**RAW RECORDS:**

[BEGIN]

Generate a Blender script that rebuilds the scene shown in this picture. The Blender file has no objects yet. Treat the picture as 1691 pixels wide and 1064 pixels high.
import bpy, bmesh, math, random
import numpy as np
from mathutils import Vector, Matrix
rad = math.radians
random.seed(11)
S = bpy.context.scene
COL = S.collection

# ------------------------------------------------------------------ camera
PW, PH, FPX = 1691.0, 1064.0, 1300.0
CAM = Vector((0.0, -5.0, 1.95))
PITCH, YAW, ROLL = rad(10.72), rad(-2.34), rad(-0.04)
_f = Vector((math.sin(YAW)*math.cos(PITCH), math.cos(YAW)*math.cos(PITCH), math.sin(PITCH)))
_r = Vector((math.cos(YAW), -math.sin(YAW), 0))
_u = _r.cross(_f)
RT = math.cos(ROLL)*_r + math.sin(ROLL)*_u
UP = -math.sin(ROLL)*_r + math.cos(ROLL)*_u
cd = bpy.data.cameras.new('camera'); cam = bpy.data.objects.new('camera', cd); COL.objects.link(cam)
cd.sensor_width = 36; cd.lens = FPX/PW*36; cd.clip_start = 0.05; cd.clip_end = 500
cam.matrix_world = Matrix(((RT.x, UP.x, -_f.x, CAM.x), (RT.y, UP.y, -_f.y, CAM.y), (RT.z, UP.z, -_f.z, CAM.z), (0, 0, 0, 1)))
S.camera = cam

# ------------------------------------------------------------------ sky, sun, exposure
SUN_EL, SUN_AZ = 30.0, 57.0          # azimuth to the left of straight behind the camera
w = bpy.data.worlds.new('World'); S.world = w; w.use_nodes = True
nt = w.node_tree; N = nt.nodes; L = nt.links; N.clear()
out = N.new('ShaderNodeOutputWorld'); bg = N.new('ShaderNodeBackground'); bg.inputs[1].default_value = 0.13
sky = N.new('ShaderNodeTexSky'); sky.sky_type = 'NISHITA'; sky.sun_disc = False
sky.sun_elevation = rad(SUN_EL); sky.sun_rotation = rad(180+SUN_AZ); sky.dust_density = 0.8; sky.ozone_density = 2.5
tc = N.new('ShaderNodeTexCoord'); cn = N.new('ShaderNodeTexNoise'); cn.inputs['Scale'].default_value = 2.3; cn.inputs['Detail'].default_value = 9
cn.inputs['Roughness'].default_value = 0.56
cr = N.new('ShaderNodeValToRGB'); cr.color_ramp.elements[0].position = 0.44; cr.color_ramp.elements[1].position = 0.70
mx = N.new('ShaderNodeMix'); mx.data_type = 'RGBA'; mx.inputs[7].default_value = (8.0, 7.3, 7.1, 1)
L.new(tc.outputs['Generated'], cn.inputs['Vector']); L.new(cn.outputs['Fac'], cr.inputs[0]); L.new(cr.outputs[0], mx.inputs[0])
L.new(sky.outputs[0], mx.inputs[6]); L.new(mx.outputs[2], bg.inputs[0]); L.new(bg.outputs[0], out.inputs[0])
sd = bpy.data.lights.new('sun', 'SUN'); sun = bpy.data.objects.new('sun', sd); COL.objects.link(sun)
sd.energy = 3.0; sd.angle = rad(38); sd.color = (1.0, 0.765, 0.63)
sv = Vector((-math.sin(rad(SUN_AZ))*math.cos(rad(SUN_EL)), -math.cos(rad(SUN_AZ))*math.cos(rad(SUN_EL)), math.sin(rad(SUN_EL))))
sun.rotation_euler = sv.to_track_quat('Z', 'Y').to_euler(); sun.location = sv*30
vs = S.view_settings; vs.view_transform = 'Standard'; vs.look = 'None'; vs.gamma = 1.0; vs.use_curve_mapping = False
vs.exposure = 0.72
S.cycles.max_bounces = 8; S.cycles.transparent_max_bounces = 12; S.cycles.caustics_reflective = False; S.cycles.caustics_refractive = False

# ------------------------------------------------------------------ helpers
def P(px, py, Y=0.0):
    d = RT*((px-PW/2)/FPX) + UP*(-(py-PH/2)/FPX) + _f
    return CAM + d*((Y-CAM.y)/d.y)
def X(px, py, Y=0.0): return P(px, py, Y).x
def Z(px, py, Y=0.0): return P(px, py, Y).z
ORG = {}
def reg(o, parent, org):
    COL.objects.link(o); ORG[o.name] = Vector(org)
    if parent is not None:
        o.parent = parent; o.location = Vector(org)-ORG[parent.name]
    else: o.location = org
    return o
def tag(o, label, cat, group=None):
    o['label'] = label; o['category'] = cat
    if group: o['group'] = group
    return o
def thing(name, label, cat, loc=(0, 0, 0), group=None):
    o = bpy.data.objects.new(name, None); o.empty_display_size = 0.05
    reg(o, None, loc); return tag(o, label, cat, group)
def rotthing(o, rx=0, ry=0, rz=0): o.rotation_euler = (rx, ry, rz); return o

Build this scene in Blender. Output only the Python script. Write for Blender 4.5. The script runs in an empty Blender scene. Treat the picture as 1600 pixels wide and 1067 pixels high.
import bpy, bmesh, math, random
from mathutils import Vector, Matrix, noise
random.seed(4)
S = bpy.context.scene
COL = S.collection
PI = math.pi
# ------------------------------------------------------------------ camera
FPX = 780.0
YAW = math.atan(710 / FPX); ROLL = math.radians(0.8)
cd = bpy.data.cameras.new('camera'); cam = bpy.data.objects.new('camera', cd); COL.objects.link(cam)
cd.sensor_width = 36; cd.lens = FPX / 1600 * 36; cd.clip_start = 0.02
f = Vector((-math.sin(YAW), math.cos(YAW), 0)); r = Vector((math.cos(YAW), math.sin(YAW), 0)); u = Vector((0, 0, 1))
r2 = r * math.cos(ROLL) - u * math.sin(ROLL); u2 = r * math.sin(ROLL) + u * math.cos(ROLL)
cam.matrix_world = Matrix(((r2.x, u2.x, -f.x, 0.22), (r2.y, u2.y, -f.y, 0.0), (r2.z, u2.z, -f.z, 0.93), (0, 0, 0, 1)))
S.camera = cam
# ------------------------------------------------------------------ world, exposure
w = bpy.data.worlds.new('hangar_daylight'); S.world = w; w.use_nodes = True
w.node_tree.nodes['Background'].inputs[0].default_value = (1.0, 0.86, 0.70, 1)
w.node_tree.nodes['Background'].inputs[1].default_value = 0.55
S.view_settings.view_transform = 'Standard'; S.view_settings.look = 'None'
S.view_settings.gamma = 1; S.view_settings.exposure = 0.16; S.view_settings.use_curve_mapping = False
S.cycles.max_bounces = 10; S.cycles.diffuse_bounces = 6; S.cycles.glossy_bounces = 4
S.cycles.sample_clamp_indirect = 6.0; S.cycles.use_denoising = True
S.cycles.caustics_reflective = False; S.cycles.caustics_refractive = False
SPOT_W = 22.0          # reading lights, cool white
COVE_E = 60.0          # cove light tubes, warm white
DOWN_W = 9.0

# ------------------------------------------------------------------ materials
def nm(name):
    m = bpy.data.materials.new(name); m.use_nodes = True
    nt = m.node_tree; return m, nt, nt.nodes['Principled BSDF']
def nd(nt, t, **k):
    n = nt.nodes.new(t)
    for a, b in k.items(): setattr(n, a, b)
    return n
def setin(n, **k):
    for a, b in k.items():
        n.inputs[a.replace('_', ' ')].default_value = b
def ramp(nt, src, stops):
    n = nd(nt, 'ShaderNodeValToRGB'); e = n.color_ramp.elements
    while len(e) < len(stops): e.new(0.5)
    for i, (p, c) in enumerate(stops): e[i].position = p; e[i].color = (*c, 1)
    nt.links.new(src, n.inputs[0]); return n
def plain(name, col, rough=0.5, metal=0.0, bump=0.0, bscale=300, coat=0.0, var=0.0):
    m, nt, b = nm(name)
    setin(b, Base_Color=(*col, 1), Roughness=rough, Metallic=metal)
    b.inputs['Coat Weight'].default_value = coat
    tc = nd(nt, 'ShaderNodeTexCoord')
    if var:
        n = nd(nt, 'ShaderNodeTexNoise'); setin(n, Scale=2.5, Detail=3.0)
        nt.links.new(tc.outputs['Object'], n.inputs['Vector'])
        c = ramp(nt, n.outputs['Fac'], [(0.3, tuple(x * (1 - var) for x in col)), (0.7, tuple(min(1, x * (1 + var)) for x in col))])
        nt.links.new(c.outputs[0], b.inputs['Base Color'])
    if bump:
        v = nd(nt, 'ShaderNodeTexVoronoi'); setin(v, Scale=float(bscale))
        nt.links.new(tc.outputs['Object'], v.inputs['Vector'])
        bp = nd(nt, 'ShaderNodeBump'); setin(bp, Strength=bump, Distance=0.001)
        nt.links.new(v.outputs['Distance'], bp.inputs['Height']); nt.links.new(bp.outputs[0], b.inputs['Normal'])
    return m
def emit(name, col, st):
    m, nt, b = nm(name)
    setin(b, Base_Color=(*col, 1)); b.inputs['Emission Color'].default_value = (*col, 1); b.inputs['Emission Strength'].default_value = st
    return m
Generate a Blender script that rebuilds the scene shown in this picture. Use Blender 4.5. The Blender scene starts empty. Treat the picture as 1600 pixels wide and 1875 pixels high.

[END]

**GIVEN PROBLEM:**
Search the lines for the string "Blender" and copy every line that has it.

**RESPONSE FOR THIS EXERCISE:**
Generate a Blender script that rebuilds the scene shown in this picture. The Blender file has no objects yet. Treat the picture as 1691 pixels wide and 1064 pixels high.
Build this scene in Blender. Output only the Python script. Write for Blender 4.5. The script runs in an empty Blender scene. Treat the picture as 1600 pixels wide and 1067 pixels high.
Generate a Blender script that rebuilds the scene shown in this picture. Use Blender 4.5. The Blender scene starts empty. Treat the picture as 1600 pixels wide and 1875 pixels high.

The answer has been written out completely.